#### [Exercise goal]
Word for word, quote all of the material, omitting the pictures.

********************

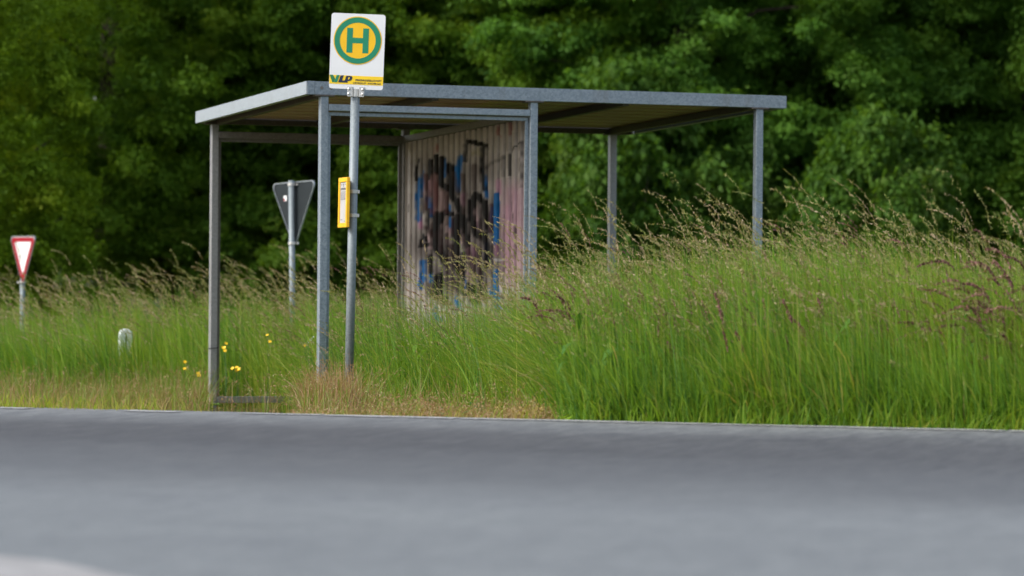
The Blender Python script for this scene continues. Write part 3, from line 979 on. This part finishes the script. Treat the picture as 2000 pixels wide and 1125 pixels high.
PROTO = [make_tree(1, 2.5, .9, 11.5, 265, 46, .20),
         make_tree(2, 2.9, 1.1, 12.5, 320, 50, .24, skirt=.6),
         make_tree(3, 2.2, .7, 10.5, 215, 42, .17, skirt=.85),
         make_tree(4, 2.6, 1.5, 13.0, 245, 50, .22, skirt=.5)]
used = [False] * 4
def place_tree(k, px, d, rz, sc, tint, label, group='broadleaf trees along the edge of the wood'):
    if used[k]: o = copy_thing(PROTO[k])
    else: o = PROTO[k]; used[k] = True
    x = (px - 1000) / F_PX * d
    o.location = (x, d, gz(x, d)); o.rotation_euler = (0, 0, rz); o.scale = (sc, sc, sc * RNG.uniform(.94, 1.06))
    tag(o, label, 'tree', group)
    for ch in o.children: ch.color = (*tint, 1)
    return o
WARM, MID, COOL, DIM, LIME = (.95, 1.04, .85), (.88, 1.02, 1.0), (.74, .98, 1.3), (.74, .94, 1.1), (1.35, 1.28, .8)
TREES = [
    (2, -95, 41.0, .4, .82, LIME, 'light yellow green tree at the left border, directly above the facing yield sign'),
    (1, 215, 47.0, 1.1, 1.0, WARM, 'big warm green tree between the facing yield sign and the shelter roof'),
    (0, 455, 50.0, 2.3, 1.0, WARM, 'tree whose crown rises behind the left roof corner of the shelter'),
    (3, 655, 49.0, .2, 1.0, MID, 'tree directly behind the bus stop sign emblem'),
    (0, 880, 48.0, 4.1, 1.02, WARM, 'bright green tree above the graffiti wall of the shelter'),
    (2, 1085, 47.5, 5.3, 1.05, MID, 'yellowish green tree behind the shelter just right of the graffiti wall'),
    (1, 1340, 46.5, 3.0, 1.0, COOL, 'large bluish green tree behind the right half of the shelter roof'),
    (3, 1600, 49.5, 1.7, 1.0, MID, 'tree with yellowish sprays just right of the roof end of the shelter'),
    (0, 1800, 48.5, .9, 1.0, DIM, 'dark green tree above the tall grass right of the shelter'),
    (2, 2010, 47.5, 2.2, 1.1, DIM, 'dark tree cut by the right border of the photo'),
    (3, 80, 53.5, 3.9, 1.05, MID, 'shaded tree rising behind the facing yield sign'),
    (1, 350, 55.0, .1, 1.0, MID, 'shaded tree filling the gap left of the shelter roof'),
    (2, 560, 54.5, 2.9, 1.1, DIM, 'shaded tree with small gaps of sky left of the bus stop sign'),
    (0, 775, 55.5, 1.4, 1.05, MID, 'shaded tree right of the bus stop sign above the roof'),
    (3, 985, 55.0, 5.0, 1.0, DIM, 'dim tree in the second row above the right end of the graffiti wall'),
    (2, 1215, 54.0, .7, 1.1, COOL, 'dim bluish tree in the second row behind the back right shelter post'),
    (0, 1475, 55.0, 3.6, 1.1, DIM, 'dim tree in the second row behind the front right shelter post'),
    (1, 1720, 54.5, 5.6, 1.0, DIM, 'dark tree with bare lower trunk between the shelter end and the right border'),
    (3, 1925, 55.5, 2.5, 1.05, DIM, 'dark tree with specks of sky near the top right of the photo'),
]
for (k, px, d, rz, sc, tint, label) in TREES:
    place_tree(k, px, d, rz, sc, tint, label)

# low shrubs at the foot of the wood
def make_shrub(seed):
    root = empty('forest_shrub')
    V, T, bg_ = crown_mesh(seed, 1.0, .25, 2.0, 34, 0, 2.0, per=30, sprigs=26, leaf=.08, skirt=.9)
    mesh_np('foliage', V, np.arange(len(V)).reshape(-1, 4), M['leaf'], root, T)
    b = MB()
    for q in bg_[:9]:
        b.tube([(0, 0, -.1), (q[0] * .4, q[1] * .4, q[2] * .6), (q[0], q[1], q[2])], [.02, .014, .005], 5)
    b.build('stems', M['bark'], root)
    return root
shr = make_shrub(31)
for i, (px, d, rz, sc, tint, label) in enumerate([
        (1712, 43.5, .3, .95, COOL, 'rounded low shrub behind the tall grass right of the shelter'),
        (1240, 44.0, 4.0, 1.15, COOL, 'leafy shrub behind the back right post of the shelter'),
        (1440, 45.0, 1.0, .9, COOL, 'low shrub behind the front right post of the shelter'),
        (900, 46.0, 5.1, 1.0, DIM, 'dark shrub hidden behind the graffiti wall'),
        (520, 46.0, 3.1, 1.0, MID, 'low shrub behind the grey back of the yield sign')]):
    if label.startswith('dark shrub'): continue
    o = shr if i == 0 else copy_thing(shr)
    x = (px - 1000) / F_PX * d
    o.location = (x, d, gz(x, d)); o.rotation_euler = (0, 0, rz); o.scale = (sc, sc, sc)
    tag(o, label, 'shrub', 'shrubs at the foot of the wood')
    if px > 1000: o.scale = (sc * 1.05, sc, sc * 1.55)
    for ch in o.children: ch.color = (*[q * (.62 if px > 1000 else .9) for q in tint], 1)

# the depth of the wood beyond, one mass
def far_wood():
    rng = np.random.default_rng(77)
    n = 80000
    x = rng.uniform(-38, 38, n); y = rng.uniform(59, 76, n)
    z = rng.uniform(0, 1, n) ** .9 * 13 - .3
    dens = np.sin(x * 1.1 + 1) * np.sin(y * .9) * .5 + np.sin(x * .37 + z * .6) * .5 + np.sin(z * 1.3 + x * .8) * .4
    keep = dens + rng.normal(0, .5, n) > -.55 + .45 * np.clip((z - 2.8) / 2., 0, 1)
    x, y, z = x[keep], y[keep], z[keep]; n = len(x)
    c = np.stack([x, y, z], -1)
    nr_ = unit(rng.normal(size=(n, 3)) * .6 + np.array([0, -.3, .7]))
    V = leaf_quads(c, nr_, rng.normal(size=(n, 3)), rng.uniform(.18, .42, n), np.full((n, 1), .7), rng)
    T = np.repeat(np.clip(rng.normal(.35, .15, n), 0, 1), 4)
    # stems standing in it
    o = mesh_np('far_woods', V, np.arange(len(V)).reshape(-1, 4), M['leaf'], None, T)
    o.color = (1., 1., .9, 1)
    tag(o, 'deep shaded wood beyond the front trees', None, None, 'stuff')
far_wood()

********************

#### [Solution]
The Blender Python script for this scene continues. Write part 3, from line 979 on. This part finishes the script. Treat the picture as 2000 pixels wide and 1125 pixels high.
PROTO = [make_tree(1, 2.5, .9, 11.5, 265, 46, .20),
         make_tree(2, 2.9, 1.1, 12.5, 320, 50, .24, skirt=.6),
         make_tree(3, 2.2, .7, 10.5, 215, 42, .17, skirt=.85),
         make_tree(4, 2.6, 1.5, 13.0, 245, 50, .22, skirt=.5)]
used = [False] * 4
def place_tree(k, px, d, rz, sc, tint, label, group='broadleaf trees along the edge of the wood'):
    if used[k]: o = copy_thing(PROTO[k])
    else: o = PROTO[k]; used[k] = True
    x = (px - 1000) / F_PX * d
    o.location = (x, d, gz(x, d)); o.rotation_euler = (0, 0, rz); o.scale = (sc, sc, sc * RNG.uniform(.94, 1.06))
    tag(o, label, 'tree', group)
    for ch in o.children: ch.color = (*tint, 1)
    return o
WARM, MID, COOL, DIM, LIME = (.95, 1.04, .85), (.88, 1.02, 1.0), (.74, .98, 1.3), (.74, .94, 1.1), (1.35, 1.28, .8)
TREES = [
    (2, -95, 41.0, .4, .82, LIME, 'light yellow green tree at the left border, directly above the facing yield sign'),
    (1, 215, 47.0, 1.1, 1.0, WARM, 'big warm green tree between the facing yield sign and the shelter roof'),
    (0, 455, 50.0, 2.3, 1.0, WARM, 'tree whose crown rises behind the left roof corner of the shelter'),
    (3, 655, 49.0, .2, 1.0, MID, 'tree directly behind the bus stop sign emblem'),
    (0, 880, 48.0, 4.1, 1.02, WARM, 'bright green tree above the graffiti wall of the shelter'),
    (2, 1085, 47.5, 5.3, 1.05, MID, 'yellowish green tree behind the shelter just right of the graffiti wall'),
    (1, 1340, 46.5, 3.0, 1.0, COOL, 'large bluish green tree behind the right half of the shelter roof'),
    (3, 1600, 49.5, 1.7, 1.0, MID, 'tree with yellowish sprays just right of the roof end of the shelter'),
    (0, 1800, 48.5, .9, 1.0, DIM, 'dark green tree above the tall grass right of the shelter'),
    (2, 2010, 47.5, 2.2, 1.1, DIM, 'dark tree cut by the right border of the photo'),
    (3, 80, 53.5, 3.9, 1.05, MID, 'shaded tree rising behind the facing yield sign'),
    (1, 350, 55.0, .1, 1.0, MID, 'shaded tree filling the gap left of the shelter roof'),
    (2, 560, 54.5, 2.9, 1.1, DIM, 'shaded tree with small gaps of sky left of the bus stop sign'),
    (0, 775, 55.5, 1.4, 1.05, MID, 'shaded tree right of the bus stop sign above the roof'),
    (3, 985, 55.0, 5.0, 1.0, DIM, 'dim tree in the second row above the right end of the graffiti wall'),
    (2, 1215, 54.0, .7, 1.1, COOL, 'dim bluish tree in the second row behind the back right shelter post'),
    (0, 1475, 55.0, 3.6, 1.1, DIM, 'dim tree in the second row behind the front right shelter post'),
    (1, 1720, 54.5, 5.6, 1.0, DIM, 'dark tree with bare lower trunk between the shelter end and the right border'),
    (3, 1925, 55.5, 2.5, 1.05, DIM, 'dark tree with specks of sky near the top right of the photo'),
]
for (k, px, d, rz, sc, tint, label) in TREES:
    place_tree(k, px, d, rz, sc, tint, label)

# low shrubs at the foot of the wood
def make_shrub(seed):
    root = empty('forest_shrub')
    V, T, bg_ = crown_mesh(seed, 1.0, .25, 2.0, 34, 0, 2.0, per=30, sprigs=26, leaf=.08, skirt=.9)
    mesh_np('foliage', V, np.arange(len(V)).reshape(-1, 4), M['leaf'], root, T)
    b = MB()
    for q in bg_[:9]:
        b.tube([(0, 0, -.1), (q[0] * .4, q[1] * .4, q[2] * .6), (q[0], q[1], q[2])], [.02, .014, .005], 5)
    b.build('stems', M['bark'], root)
    return root
shr = make_shrub(31)
for i, (px, d, rz, sc, tint, label) in enumerate([
        (1712, 43.5, .3, .95, COOL, 'rounded low shrub behind the tall grass right of the shelter'),
        (1240, 44.0, 4.0, 1.15, COOL, 'leafy shrub behind the back right post of the shelter'),
        (1440, 45.0, 1.0, .9, COOL, 'low shrub behind the front right post of the shelter'),
        (900, 46.0, 5.1, 1.0, DIM, 'dark shrub hidden behind the graffiti wall'),
        (520, 46.0, 3.1, 1.0, MID, 'low shrub behind the grey back of the yield sign')]):
    if label.startswith('dark shrub'): continue
    o = shr if i == 0 else copy_thing(shr)
    x = (px - 1000) / F_PX * d
    o.location = (x, d, gz(x, d)); o.rotation_euler = (0, 0, rz); o.scale = (sc, sc, sc)
    tag(o, label, 'shrub', 'shrubs at the foot of the wood')
    if px > 1000: o.scale = (sc * 1.05, sc, sc * 1.55)
    for ch in o.children: ch.color = (*[q * (.62 if px > 1000 else .9) for q in tint], 1)

# the depth of the wood beyond, one mass
def far_wood():
    rng = np.random.default_rng(77)
    n = 80000
    x = rng.uniform(-38, 38, n); y = rng.uniform(59, 76, n)
    z = rng.uniform(0, 1, n) ** .9 * 13 - .3
    dens = np.sin(x * 1.1 + 1) * np.sin(y * .9) * .5 + np.sin(x * .37 + z * .6) * .5 + np.sin(z * 1.3 + x * .8) * .4
    keep = dens + rng.normal(0, .5, n) > -.55 + .45 * np.clip((z - 2.8) / 2., 0, 1)
    x, y, z = x[keep], y[keep], z[keep]; n = len(x)
    c = np.stack([x, y, z], -1)
    nr_ = unit(rng.normal(size=(n, 3)) * .6 + np.array([0, -.3, .7]))
    V = leaf_quads(c, nr_, rng.normal(size=(n, 3)), rng.uniform(.18, .42, n), np.full((n, 1), .7), rng)
    T = np.repeat(np.clip(rng.normal(.35, .15, n), 0, 1), 4)
    # stems standing in it
    o = mesh_np('far_woods', V, np.arange(len(V)).reshape(-1, 4), M['leaf'], None, T)
    o.color = (1., 1., .9, 1)
    tag(o, 'deep shaded wood beyond the front trees', None, None, 'stuff')
far_wood()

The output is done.